Exercise prompt: Copy the lines of the data below exactly, starting at the first and stopping after the line that contains "SC.camera = cam"; include no pictures.

Material:

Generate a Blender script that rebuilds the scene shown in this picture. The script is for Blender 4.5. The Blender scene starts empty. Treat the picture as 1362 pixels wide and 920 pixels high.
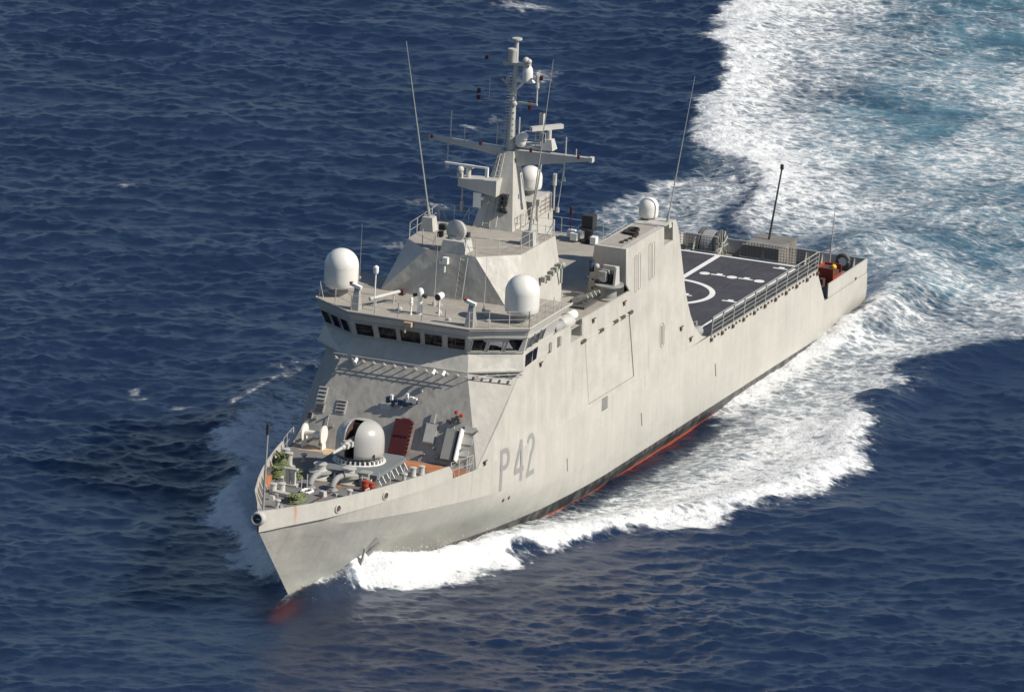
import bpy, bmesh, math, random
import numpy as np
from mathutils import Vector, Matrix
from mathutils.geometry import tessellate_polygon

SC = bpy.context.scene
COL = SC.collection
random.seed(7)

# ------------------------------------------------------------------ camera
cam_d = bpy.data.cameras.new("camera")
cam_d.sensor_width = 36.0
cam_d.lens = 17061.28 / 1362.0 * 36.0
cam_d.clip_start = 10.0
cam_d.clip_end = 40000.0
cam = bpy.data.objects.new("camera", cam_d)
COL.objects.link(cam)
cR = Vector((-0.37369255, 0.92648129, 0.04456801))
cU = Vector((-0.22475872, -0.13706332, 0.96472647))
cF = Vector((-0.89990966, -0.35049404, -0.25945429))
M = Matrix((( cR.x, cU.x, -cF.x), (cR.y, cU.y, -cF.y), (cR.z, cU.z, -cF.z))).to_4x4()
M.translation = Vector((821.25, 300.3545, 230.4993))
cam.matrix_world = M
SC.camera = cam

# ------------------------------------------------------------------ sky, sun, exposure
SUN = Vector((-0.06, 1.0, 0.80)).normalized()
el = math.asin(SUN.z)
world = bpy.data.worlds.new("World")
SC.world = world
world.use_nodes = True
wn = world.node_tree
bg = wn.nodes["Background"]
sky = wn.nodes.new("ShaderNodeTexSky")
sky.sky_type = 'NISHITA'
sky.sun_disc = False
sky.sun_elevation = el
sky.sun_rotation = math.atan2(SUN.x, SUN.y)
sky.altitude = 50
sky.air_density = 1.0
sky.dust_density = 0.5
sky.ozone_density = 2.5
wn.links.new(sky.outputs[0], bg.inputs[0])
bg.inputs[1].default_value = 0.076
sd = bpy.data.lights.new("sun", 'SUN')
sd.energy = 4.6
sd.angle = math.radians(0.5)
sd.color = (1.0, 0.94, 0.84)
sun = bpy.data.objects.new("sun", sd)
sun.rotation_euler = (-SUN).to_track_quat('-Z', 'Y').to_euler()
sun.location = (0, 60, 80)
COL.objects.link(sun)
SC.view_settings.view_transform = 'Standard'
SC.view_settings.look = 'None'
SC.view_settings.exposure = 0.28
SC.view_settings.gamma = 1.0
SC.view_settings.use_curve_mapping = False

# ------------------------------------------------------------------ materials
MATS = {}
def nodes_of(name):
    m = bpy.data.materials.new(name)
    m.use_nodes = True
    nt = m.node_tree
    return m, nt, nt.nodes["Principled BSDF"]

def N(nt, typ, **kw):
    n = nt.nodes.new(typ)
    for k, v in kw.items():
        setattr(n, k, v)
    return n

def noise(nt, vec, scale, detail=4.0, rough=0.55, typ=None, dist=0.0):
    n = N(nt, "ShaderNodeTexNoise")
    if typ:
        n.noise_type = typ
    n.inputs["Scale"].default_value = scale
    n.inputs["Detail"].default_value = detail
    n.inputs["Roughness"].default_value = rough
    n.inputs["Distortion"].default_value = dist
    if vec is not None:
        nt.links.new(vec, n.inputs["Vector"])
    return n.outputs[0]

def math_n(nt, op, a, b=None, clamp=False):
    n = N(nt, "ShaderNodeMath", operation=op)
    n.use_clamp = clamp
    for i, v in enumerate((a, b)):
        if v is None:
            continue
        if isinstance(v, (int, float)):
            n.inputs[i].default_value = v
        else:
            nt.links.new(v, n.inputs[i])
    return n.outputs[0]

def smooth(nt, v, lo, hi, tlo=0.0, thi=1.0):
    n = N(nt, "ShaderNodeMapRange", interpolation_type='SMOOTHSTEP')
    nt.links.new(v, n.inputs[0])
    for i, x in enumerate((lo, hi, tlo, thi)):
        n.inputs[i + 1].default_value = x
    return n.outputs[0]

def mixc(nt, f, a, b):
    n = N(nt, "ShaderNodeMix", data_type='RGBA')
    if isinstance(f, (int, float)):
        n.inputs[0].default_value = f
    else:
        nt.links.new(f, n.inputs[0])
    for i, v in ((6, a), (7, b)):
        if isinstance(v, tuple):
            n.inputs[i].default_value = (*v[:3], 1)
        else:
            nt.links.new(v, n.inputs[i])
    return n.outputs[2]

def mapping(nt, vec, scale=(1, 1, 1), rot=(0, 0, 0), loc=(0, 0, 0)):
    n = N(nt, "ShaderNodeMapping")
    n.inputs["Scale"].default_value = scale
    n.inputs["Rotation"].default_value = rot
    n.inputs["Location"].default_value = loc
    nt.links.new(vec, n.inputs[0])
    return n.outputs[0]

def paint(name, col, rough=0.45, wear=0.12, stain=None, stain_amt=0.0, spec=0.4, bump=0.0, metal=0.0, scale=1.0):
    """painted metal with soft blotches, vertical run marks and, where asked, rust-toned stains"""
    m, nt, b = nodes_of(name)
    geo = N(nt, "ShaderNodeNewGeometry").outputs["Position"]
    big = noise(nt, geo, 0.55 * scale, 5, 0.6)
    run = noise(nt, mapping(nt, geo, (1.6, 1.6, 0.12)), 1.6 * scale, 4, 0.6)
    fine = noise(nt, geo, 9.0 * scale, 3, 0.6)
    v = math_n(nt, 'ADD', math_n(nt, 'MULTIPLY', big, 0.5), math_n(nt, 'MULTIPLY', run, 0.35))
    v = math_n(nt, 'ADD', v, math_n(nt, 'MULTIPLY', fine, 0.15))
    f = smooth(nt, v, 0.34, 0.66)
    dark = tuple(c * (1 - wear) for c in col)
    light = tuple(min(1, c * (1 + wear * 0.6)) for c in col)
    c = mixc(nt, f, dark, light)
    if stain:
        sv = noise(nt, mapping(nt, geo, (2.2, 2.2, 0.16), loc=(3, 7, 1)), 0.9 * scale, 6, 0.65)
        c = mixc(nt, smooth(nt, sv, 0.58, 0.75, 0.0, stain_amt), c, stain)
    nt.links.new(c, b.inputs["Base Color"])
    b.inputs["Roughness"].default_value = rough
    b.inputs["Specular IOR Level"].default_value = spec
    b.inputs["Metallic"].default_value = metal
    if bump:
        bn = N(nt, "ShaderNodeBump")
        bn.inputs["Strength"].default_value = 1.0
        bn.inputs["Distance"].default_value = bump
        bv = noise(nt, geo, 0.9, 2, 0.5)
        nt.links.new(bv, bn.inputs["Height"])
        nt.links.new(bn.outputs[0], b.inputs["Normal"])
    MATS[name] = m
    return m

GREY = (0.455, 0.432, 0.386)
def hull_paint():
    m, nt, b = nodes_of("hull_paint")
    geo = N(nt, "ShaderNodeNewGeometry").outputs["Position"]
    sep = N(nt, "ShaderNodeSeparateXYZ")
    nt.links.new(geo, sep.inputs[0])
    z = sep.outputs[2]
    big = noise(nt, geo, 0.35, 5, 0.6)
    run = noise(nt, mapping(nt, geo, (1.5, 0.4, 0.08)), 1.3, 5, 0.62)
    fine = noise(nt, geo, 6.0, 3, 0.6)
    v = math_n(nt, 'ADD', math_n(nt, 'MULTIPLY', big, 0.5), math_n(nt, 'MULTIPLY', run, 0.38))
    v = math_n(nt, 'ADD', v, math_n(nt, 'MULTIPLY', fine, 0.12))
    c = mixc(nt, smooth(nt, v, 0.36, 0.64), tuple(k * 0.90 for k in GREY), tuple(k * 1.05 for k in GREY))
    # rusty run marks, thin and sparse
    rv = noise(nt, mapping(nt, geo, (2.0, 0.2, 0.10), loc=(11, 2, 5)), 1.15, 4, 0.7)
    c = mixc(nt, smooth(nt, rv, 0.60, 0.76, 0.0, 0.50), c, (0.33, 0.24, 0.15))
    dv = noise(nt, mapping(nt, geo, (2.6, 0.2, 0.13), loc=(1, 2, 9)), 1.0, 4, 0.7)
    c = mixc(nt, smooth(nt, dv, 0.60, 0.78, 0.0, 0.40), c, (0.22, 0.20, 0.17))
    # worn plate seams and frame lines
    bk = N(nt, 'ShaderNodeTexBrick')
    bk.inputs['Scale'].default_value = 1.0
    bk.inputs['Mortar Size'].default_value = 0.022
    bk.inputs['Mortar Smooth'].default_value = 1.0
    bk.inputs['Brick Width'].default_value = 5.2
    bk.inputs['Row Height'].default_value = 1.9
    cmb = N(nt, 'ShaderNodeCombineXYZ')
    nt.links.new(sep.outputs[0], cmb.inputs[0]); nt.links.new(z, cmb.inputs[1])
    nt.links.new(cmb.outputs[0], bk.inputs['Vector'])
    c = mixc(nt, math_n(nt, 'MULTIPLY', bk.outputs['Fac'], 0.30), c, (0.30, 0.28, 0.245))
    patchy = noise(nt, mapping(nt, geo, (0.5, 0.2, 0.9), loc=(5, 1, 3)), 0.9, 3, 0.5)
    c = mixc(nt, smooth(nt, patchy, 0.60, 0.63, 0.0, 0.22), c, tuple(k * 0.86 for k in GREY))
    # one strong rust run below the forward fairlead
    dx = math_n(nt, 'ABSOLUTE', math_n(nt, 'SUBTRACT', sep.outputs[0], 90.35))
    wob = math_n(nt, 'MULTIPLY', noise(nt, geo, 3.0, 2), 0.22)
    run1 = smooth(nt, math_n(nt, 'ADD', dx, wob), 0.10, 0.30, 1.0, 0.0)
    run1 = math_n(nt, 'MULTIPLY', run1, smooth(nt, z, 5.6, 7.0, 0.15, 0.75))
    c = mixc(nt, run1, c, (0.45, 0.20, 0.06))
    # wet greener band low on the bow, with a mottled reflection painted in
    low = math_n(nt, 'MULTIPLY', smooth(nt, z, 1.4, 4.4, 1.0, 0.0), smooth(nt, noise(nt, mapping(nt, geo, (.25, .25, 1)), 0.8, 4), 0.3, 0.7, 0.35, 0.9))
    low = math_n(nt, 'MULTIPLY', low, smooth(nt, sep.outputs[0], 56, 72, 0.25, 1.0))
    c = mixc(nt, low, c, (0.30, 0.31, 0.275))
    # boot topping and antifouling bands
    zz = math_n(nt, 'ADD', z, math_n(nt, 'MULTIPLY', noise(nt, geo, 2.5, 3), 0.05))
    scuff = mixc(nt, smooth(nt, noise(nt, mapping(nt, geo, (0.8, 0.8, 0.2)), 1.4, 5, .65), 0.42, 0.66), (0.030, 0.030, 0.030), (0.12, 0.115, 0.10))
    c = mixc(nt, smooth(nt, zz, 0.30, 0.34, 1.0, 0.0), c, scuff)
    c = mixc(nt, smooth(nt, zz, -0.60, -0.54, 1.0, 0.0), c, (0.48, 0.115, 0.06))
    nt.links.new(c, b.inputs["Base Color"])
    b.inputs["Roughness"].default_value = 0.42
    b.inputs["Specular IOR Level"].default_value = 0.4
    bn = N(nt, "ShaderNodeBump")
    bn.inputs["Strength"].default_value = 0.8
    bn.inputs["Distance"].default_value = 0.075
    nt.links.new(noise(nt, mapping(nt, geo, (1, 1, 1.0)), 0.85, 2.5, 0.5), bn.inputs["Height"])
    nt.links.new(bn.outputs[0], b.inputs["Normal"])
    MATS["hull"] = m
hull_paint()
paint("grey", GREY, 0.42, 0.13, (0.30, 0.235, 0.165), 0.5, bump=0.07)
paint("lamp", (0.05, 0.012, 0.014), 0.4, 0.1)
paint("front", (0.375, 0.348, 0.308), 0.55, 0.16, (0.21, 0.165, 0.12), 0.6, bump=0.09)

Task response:
Generate a Blender script that rebuilds the scene shown in this picture. The script is for Blender 4.5. The Blender scene starts empty. Treat the picture as 1362 pixels wide and 920 pixels high.
import bpy, bmesh, math, random
import numpy as np
from mathutils import Vector, Matrix
from mathutils.geometry import tessellate_polygon

SC = bpy.context.scene
COL = SC.collection
random.seed(7)

# ------------------------------------------------------------------ camera
cam_d = bpy.data.cameras.new("camera")
cam_d.sensor_width = 36.0
cam_d.lens = 17061.28 / 1362.0 * 36.0
cam_d.clip_start = 10.0
cam_d.clip_end = 40000.0
cam = bpy.data.objects.new("camera", cam_d)
COL.objects.link(cam)
cR = Vector((-0.37369255, 0.92648129, 0.04456801))
cU = Vector((-0.22475872, -0.13706332, 0.96472647))
cF = Vector((-0.89990966, -0.35049404, -0.25945429))
M = Matrix((( cR.x, cU.x, -cF.x), (cR.y, cU.y, -cF.y), (cR.z, cU.z, -cF.z))).to_4x4()
M.translation = Vector((821.25, 300.3545, 230.4993))
cam.matrix_world = M
SC.camera = cam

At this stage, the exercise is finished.